If faith is thus the pioneer that leads us to knowledge of persons and of moral possibilities; if by faith we discover our selves, the outer world's existence and its unity, why should we be surprised that faith is our road to God? Superficial deniers of religion not infrequently seek the discredit of a Christian's trust by saying that God is only a matter of faith. To which the Christian confidently may answer: Of course God is a matter of faith. Faith is always the Great Discoverer.
A man finds God as he finds an earthly friend. He does not go apart in academic solitude to consider the logical rationality of friendship, until, intellectually convinced, he coolly arms himself with a Q. E. D. and goes out to hunt a comrade. Friendship is never an adventure of logic; it is an adventure of life. It is arrived at by what Emerson called the "untaught sallies of the spirit." We fall in love, it may be with precipitant emotion; our instincts and our wills are first engaged; the whole personality rises up in hunger to claim the affection that it needs and without which life seems unsupportable; faith, hope, and love engage in a glorious venture, where logic plays a minor part. But to make friendship rational, to give it poise, to trace its origins and laws, to clarify, chasten, and direct—this is the necessary work of thought. Faith discovers and reveals; reason furnishes criticism, confirmation, and discipline.
So men find God. They are hungry for him not in intellect alone, but with all their powers. They feel with Tolstoi: "I remembered that I only lived at those times when I believed in God." They need him to put sense and worth and hope into life. As with the reality of persons, the validity of knowledge, the unity of the world, so in religion the whole man rises up to claim the truth without which life is barren, meaningless. His best convictions at the first are all of them insights of the spirit, affirmations of the man. But behind, around and through them all play clarifying thoughts, and reasons come to discipline and to confirm. But the reasons by themselves could not have found God. Faith is the Great Discoverer.
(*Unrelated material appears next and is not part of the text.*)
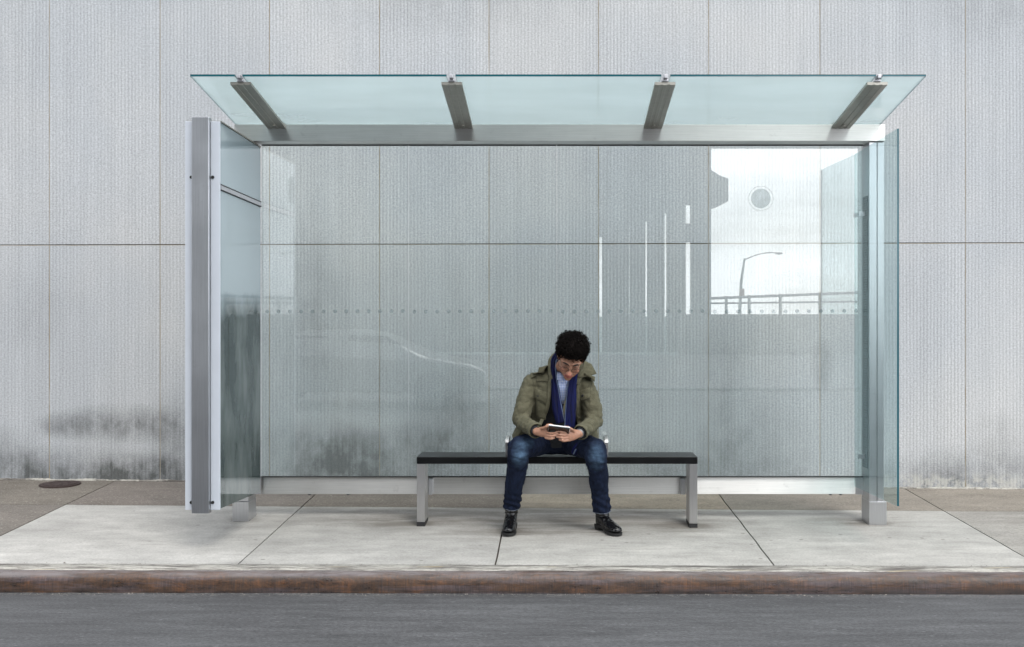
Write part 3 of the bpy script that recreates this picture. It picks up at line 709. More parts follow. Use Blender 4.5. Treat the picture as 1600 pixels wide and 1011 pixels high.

"Oh! world, thou choosest not the better part, It is not wisdom to be only wise, And on the inward vision close the eyes; But it is wisdom to believe the heart. Columbus found a world and had no chart Save one that Faith deciphered in the skies; To trust the soul's invincible surmise Was all his science and his only art. Our knowledge is a torch of smoky pine That lights the pathway but one step ahead Across the void of mystery and dread. Bid then the tender light of Faith to shine By which alone the mortal heart is led Into the thinking of the thought Divine."[1]
FOOTNOTE
[1]Professor Santayana, of Harvard.
[CHAPTER III]
Faith in the Personal God
DAILY READINGS
We are to consider this week the Christian faith that God is personal. Before, however, we deal with the arguments which may confirm our confidence in such a faith, or even with the explanations that may clarify our conception of its meaning, let us, in the daily readings, consider some of the familiar attitudes in every normal human life, that require God's personality for their fulfilment. Men have believed in a personal God because their own nature demanded it.